## RECORDED INFORMATION
◆ ◆ ◆ ◆ ◆

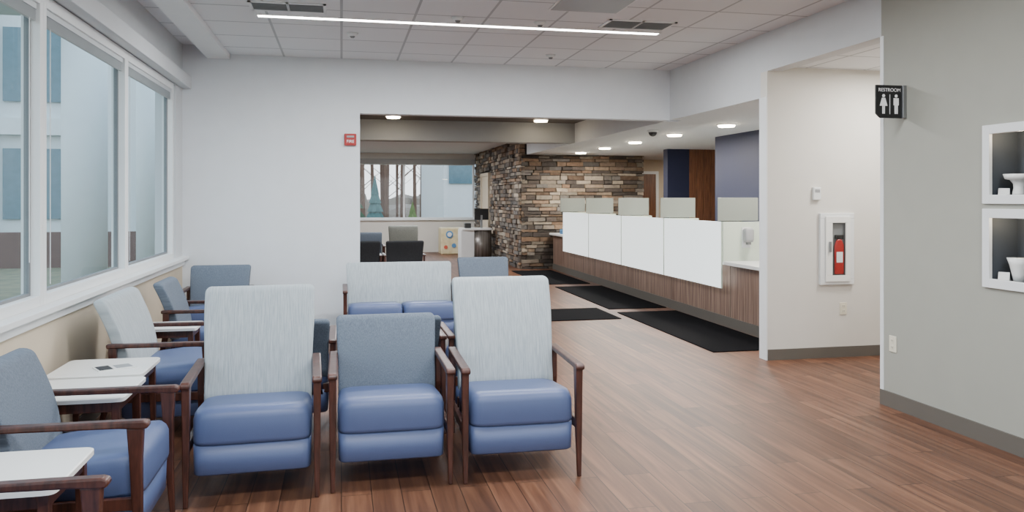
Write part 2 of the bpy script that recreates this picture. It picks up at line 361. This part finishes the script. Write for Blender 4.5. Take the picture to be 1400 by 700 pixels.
e=empty('door_2',(3.74,20.8,0)); box('leaf',(-.02,.03,-.48,.48,0,2.1),M['beige'],e); boxes('jamb',[(-.05,.03,-.58,-.48,0,2.18),(-.05,.03,.48,.58,0,2.18),(-.05,.03,-.48,.48,2.1,2.18)],M['beige'],e)
cyl('knob',-.05,-.40,1.0,1.04,.02,.02,M['metal'],e)

# ---------------------------------------------------------------- reception counter
e=empty('reception_counter',(0,0,0))
cy0,cy1=6.9,16.5; CX=4.43
box('front_laminate',(CX,CX+.04,cy0,cy1,.12,.735),M['lam'],e)
boxes('laminate_joints',[(CX-.002,CX,y,y+.006,.12,.735) for y in (8.55,10.25,11.95,13.65,15.35)],M['ventd'],e)
box('toe_base',(CX-.015,CX+.03,cy0,cy1,0,.12),M['base'],e)
box('body',(CX+.04,CX+.72,cy0,cy1,.0,.735),M['soffit'],e)
box('countertop',(CX-.09,CX+.80,cy0,cy1,.735,.775),M['top'],e,.004)
pe=[8.55,10.25,11.95,13.65,15.35]
PX=4.33
for i in range(4):
    box('white_panel_%d'%(i+1),(PX-.012,PX,pe[i]+.015,pe[i+1]-.015,.46,1.235),M['panel'],e,.003)
    box('panel_edge_%d'%(i+1),(PX-.013,PX+.001,pe[i]+.002,pe[i]+.014,.46,1.235),M['pale'],e)
    boxes('panel_standoffs_%d'%(i+1),[(PX,CX,pe[i]+.2,pe[i]+.23,.6,.63),(PX,CX,pe[i+1]-.23,pe[i+1]-.2,.6,.63)],M['metal'],e)
for i,y in enumerate(pe):
    box('side_panel_%d'%(i+1),(PX+.002,PX+.50,y-.012,y+.012,.775,1.235),M['pale'],e,.002)
    box('privacy_divider_%d'%(i+1),(PX-.06,PX+.45,y-.008,y+.008,1.245,1.515),M['frost'],e,.003)
def monitor(x,y,yaw,z=.775):
    e=empty('computer_monitor',(x,y,z),yaw)
    box('screen',(-.27,.27,-.015,.015,.16,.48),M['black'],e,.006); box('neck',(-.03,.03,.015,.04,.03,.3),M['black'],e); box('stand',(-.12,.12,-.05,.1,0,.015),M['black'],e,.004)
for y in (9.6,11.3,13.0,14.7): monitor(4.98,y,Pi/2)
e=empty('hand_sanitizer_dispenser',(4.62,8.50,0))
box('backplate',(-.055,.055,.02,.036,.93,1.17),M['trim'],e,.004); loft('housing',[sup(0,-.02,.045,.04,1.0,5),sup(0,-.02,.055,.045,1.03,5),sup(0,-.02,.055,.045,1.14,5),sup(0,-.02,.04,.035,1.16,5)],M['lens'],e); box('nozzle',(-.02,.02,-.05,.0,.97,1.0),M['vent'],e); 
e=empty('pen_cup',(4.72,8.15,.775)); cyl('cup',0,0,0,.1,.035,.042,M['trim'],e); cyl('pen',.01,0,.02,.16,.004,.004,M['black'],e,8)
e=empty('paper_tray',(4.75,7.7,.775)); box('tray',(-.12,.12,-.16,.16,0,.02),M['vent'],e,.003); box('paper',(-.105,.105,-.15,.15,.02,.04),M['top'],e)
e=empty('tissue_box',(4.5,15.9,.775)); box('carton',(-.06,.06,-.11,.11,0,.09),M['blue'],e,.003); loft('tissue',[sup(0,0,.02,.05,.09,3),sup(0,0,.035,.03,.13,3),sup(0,0,.005,.01,.16,3)],M['top'],e)
for (a,b,c,d) in ((3.55,4.38,7.2,9.98),(3.55,4.38,10.3,13.1),(3.45,4.3,13.5,16.2),(1.5,3.42,9.45,10.45)):
    box('floor_mat',(a,b,c,d,0.0,.010),M['mat'],None,.003)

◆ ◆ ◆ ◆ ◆

Set the pictures aside and transcribe the data above exactly.

## RESULT BELOW
Write part 2 of the bpy script that recreates this picture. It picks up at line 361. This part finishes the script. Write for Blender 4.5. Take the picture to be 1400 by 700 pixels.
e=empty('door_2',(3.74,20.8,0)); box('leaf',(-.02,.03,-.48,.48,0,2.1),M['beige'],e); boxes('jamb',[(-.05,.03,-.58,-.48,0,2.18),(-.05,.03,.48,.58,0,2.18),(-.05,.03,-.48,.48,2.1,2.18)],M['beige'],e)
cyl('knob',-.05,-.40,1.0,1.04,.02,.02,M['metal'],e)

# ---------------------------------------------------------------- reception counter
e=empty('reception_counter',(0,0,0))
cy0,cy1=6.9,16.5; CX=4.43
box('front_laminate',(CX,CX+.04,cy0,cy1,.12,.735),M['lam'],e)
boxes('laminate_joints',[(CX-.002,CX,y,y+.006,.12,.735) for y in (8.55,10.25,11.95,13.65,15.35)],M['ventd'],e)
box('toe_base',(CX-.015,CX+.03,cy0,cy1,0,.12),M['base'],e)
box('body',(CX+.04,CX+.72,cy0,cy1,.0,.735),M['soffit'],e)
box('countertop',(CX-.09,CX+.80,cy0,cy1,.735,.775),M['top'],e,.004)
pe=[8.55,10.25,11.95,13.65,15.35]
PX=4.33
for i in range(4):
    box('white_panel_%d'%(i+1),(PX-.012,PX,pe[i]+.015,pe[i+1]-.015,.46,1.235),M['panel'],e,.003)
    box('panel_edge_%d'%(i+1),(PX-.013,PX+.001,pe[i]+.002,pe[i]+.014,.46,1.235),M['pale'],e)
    boxes('panel_standoffs_%d'%(i+1),[(PX,CX,pe[i]+.2,pe[i]+.23,.6,.63),(PX,CX,pe[i+1]-.23,pe[i+1]-.2,.6,.63)],M['metal'],e)
for i,y in enumerate(pe):
    box('side_panel_%d'%(i+1),(PX+.002,PX+.50,y-.012,y+.012,.775,1.235),M['pale'],e,.002)
    box('privacy_divider_%d'%(i+1),(PX-.06,PX+.45,y-.008,y+.008,1.245,1.515),M['frost'],e,.003)
def monitor(x,y,yaw,z=.775):
    e=empty('computer_monitor',(x,y,z),yaw)
    box('screen',(-.27,.27,-.015,.015,.16,.48),M['black'],e,.006); box('neck',(-.03,.03,.015,.04,.03,.3),M['black'],e); box('stand',(-.12,.12,-.05,.1,0,.015),M['black'],e,.004)
for y in (9.6,11.3,13.0,14.7): monitor(4.98,y,Pi/2)
e=empty('hand_sanitizer_dispenser',(4.62,8.50,0))
box('backplate',(-.055,.055,.02,.036,.93,1.17),M['trim'],e,.004); loft('housing',[sup(0,-.02,.045,.04,1.0,5),sup(0,-.02,.055,.045,1.03,5),sup(0,-.02,.055,.045,1.14,5),sup(0,-.02,.04,.035,1.16,5)],M['lens'],e); box('nozzle',(-.02,.02,-.05,.0,.97,1.0),M['vent'],e); 
e=empty('pen_cup',(4.72,8.15,.775)); cyl('cup',0,0,0,.1,.035,.042,M['trim'],e); cyl('pen',.01,0,.02,.16,.004,.004,M['black'],e,8)
e=empty('paper_tray',(4.75,7.7,.775)); box('tray',(-.12,.12,-.16,.16,0,.02),M['vent'],e,.003); box('paper',(-.105,.105,-.15,.15,.02,.04),M['top'],e)
e=empty('tissue_box',(4.5,15.9,.775)); box('carton',(-.06,.06,-.11,.11,0,.09),M['blue'],e,.003); loft('tissue',[sup(0,0,.02,.05,.09,3),sup(0,0,.035,.03,.13,3),sup(0,0,.005,.01,.16,3)],M['top'],e)
for (a,b,c,d) in ((3.55,4.38,7.2,9.98),(3.55,4.38,10.3,13.1),(3.45,4.3,13.5,16.2),(1.5,3.42,9.45,10.45)):
    box('floor_mat',(a,b,c,d,0.0,.010),M['mat'],None,.003)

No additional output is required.